Given that today started with a review of the “dollar” globally as represented by TIC figures and how that is playing into China’s circumstances, it would only be fitting to end it with a more complete examination of those. We know that the eurodollar system is constraining Chinese monetary conditions, but all through this year the PBOC has approached that constraint very differently than last year.

The updated balance sheet numbers through August show that unlike in the second half of 2016 China’s central bank in 2017 is very reluctant to increase the RMB portion of its balance sheet. The vast majority of its assets are forex, but those continue to fall (the subject of that earlier TIC investigation).

In January 2017, the PBOC had allowed largely the biggest banks to borrow RMB 9.1 trillion through its various liquidity programs. Given that the central bank had ended 2015 with only RMB 2.7 trillion in balances, that was an enormous liquidity program (at least on its own terms) to be conducted condensed to just over one year’s time.
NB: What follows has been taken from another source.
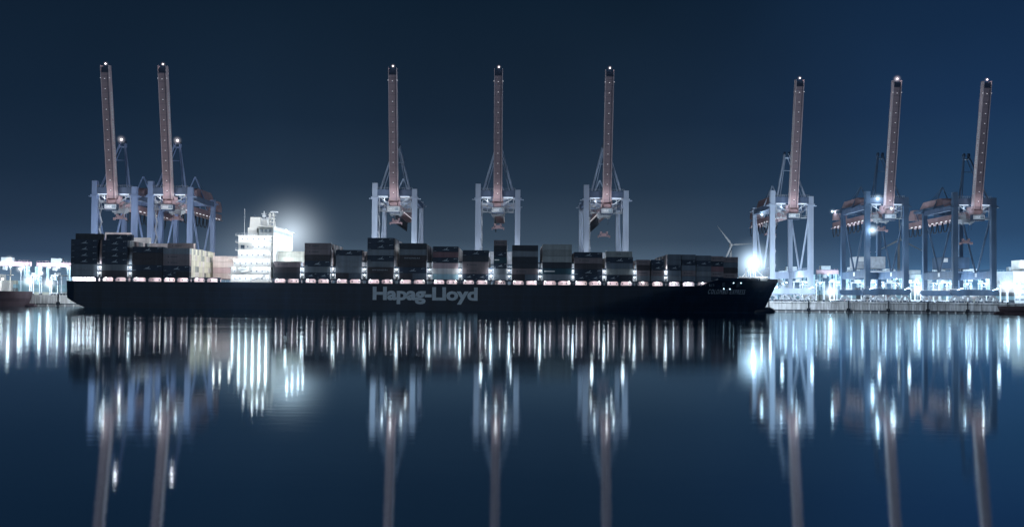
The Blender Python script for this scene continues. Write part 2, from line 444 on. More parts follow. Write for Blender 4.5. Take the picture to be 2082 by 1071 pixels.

The question has been why monetary authorities stopped. The mainstream view is that policy has shifted to tightening. That is the effect, not the reason. It is supposed to be restraint in the name of bubbles and getting control of them, but instead it works out in economic growth to the same problems as the past few years.

Bubbles aren’t the immediate issue, FAI is and always will be. The economy in China reflects monetary restraint which cannot be separated from that overriding “dollar” constraint. The simple fact is that RMB bank reserves are not growing near fast enough to support economic momentum.

Because the PBOC is restraining itself in RMB this year, it has left the big banks to depend more on deposit creation and less on interbank activities – including their forwarding of surplus liquidity into repo and unsecured interbank markets.

The result of all that is rising RMB money rates that aren’t just going up but going up in often very erratic fashion. It is that volatility more than rising rates that would hamper economic growth. Commercial exposure to unpredictable money conditions is quite predictable.

I don’t believe that adds up to prioritizing bubbles over economic growth. The real policy variable is, in my view, CNY. I fully believe that the Chinese experience during the “rising dollar” has proved to the PBOC and the government that there can be no recovery or even the slightest sustainable economic momentum until that condition is finally dealt with.

They tried the RMB approach last year to no avail. The consequence of that priority was not bubbles but a clear lack of real economy response (as shown above). It has left them this year throwing a great deal (of unknown origin) at CNY to convince the world that it is stable, if not on its way back up like it used to trend in the good ol’ days.

With 2017 nearly three-quarters finished, and China stuck largely in the same trap, it is worth revisiting why we spend so much time on the topic and the idiosyncrasies of such a faraway place:

People often ask why I care so much about China. In some ways the answer is obvious, meaning that China is the world’s second largest economy (the largest under certain methods of measurement). Therefore, marginal changes in the Chinese economy are important to understanding our own global situation.

 

But it goes much deeper than that. I have described my own fixation with RMB money markets as weirdly obsessive. It is “weird” only in the sense that it isn’t immediately clear to someone on the outside why anyone who isn’t Chinese should care. After all, the 3-month interest rate swap on overnight SHIBOR is about as far away from a Federal Reserve blaming opioid use for the failure of QE’s to create a recovery as you might get. The second part we in the US have to deal with every day, so the first doesn’t seem to rate any notice.

 

In reality, however, those two are linked. There is everything in China that we might want to know about the failure of the US economy to recover – as well as a great deal about how it all came to be this way in the first place. China is in many ways a mirror onto the eurodollar, a window into its existence that remains far from our everyday view. It matters because it is what ails the world.